Vous regrettez l’absence d’introduction d’une dose de protectionnisme français, et ou européen ?
Il n’a pas échappé à la CFTC qu’il existe bien des plans de relances industriels comme France 2030, mais sont-ils exactement à la hauteur des enjeux ? S’agissant de Brandt, on n’a pas l’impression que nous avons été vraiment accompagnés, pour faire face à cette mondialisation agressive des échanges.
Désormais, que va-t-il se passer pour les salariés de Brandt qui vont perdre leur travail?

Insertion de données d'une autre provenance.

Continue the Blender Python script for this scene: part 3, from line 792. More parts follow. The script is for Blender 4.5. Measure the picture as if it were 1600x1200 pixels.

Les syndicats vont les rediriger vers des mesures d’accompagnement, comme le Contrat de Sécurisation Professionnelle (CSP) : il leur permettra notamment, pendant 12 mois, de continuer de bénéficier de leur salaire brut à 75%. Maintenant, nous ne sommes pas naïfs : près de 50% des salariés de l’entreprise ont entre 50 et 65 ans. Nous savons que la reprise en emploi sera difficile, pour certains d’entre eux.
Le CESER Centre Val-de-Loire a voté un vœu pour que le procureur de Nanterre fasse appel de la liquidation judiciaire de Brandt, quand le ministre délégué à l’industrie, Sébastien Martin, a affirmé « ne pas laisser tomber le sujet Brandt ». Est-ce qu’il y a encore un espoir de préserver l’entreprise, sous une forme ou une autre ?
Espérons le, même si la position de l’intersyndicale est que cet appel ne doit pas remettre en cause les mesures de protection et d’accompagnement liées à la mise en place du PSE. Quoi qu’il en soit, s’il y a une solution de reprise de site, quelle que soit la modalité, on fera tout pour qu’elle aboutisse, pour sauver le plus d’emplois possibles. C’est un combat que nous mènerons jusqu’au bout.